In the world of print publication, the content of an edition is literally bound together with its presentation. That is, a lot of elements that aren’t meaningfully related to the contents—the cover, binding, the size of the page, the quality of the paper, the typography—have nothing to do with the content of the edition, but they’re nevertheless part of it. That has an effect on the usability of the edition as a whole, since the size of the page limits the amount of information it can hold.

With a digital edition, it’s important to separate format and presentation from content, since the information in a digital edition can be presented in a variety of ways. We can design a layout that resembles a traditional printed edition, which is useful if someone wants to have a hard copy. But we can also offer online users the ability to change the amount of information available to them at any given time. Perhaps you don’t want to see any variants, or only variants from a certain manuscripts family, or only conjectures by modern scholars—all of that is possible with a digital critical edition. Or maybe you want to see the text with variants from a certain manuscript in place. Then there’s the chance that someone might want to toggle on and off various morphological, lexical, and visualization tools. Someone might want to have access to images of manuscripts and diplomatic transcriptions of them. Whatever the case may be, all of these things have to do with the presentation of a digital edition, not its content.

At least as far as the LDLT is concerned, we use the word “edition” to refer only to the information, or data, provided by editors, regardless of the format that it might take when users work with it. Our goal is to provide authoritative, reliable, critical editions that are valuable in and of themselves as works of scholarship, but that can also be presented in a variety of formats for a variety of uses—from hard copies bound by a print-on-demand service to an eBook format for use on computers and mobile devices to tokenized data for use in sophisticated information visualization applications.

This notion of “one format, many uses” is at the heart of XML, which is the encoding language behind many popular word processing programs that allow you to save your work in multiple formats, including pdf, html, and plain text, among others. The same is true for LDLT editions. Instead of being constrained by any one format, we can use XML to separate information from its visual presentation, all the while making the information easier to understand. How that information is presented will depend in large part on the way the user wants to interact with it.

DLL Displays

Of course, LDLT editions wouldn't be user-friendly if we didn't provide some way of viewing them, so the DLL offers four ways of interacting with LDLT texts.

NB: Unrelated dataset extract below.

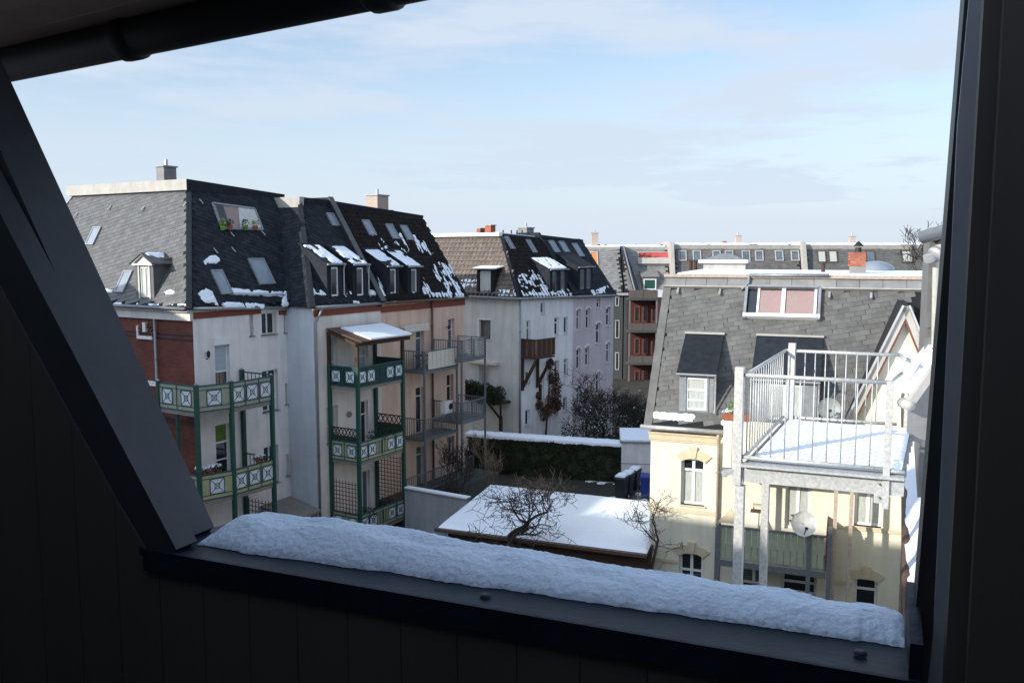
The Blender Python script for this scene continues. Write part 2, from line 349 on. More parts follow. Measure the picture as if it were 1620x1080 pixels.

  1. Since most users just want to see the text and any editorial annotations associated with it, the LDLT reading room provides a clean view of the text with links to annotations about variant readings or other information the editor has deemed important.
  2. For users wishing to view an edition in a more traditional format, we provide a PDF version with all of the trappings of printed critical editions. This is one of the DLL's ongoing research projects. It involves customizing the TEI's XSLT Stylesheets to transform an edition's XML into LaTeX. You can see an example of this project at https://github.com/Library-of-Digital-Latin-Texts/balex/raw/main/ldlt-balex.pdf.
  3. For users who want to delve into the data, the LDLT also has a downloadable desktop application (warning: linked file is 44MB) with sophisticated tools for visual data analysis. Chris Weaver and his assistants have developed a number of sophisticated text visualization tools that will help users see critical editions in new ways—from pixel-based visualization of variants to storyboard visualizations of witness groupings. Users who want to view the data in some other way can download the raw XML files and work with them independently of the LDLT’s applications.
  4. The XML for every edition, along with any other data an editor might wish to include (e.g., collation tables, images, transcriptions, etc.) is available in a publicly accessible Git repository on GitHub. Indeed, the repository is what the DLL publishes. All of the visualizations are just that: visualizations of the published data.

The important thing to remember is that the presentation of that data is separate from the data itself. In other words, what matters is the scholarship that goes into making the edition authoritative and reliable, not the way it looks after it goes to a professional typesetter and publisher. That’s why we’re interested only in providing a clean version of the edition in the LDLT reading room. If someone else has a novel way of presenting the data, we’re happy for the data to be reused for that purpose, but it is not the mission of the LDLT to provide every presentation possible.

Markup as Scholarship

All of this means that semantic markup with XML must be considered part of the original, scholarly contribution of a digital critical edition, which in turn means that there must be a way of evaluating markup as scholarship. Accordingly, the DLL project is developing a rubric for assessing the quality of scholarly markup in editions submitted for publication in the Library of Digital Latin Texts. This rubric takes several standards into consideration, including not only adherence to the long-standing best practices of textual criticism, but also the guidelines established by the Text Encoding Initiative for using XML in scholarly editions.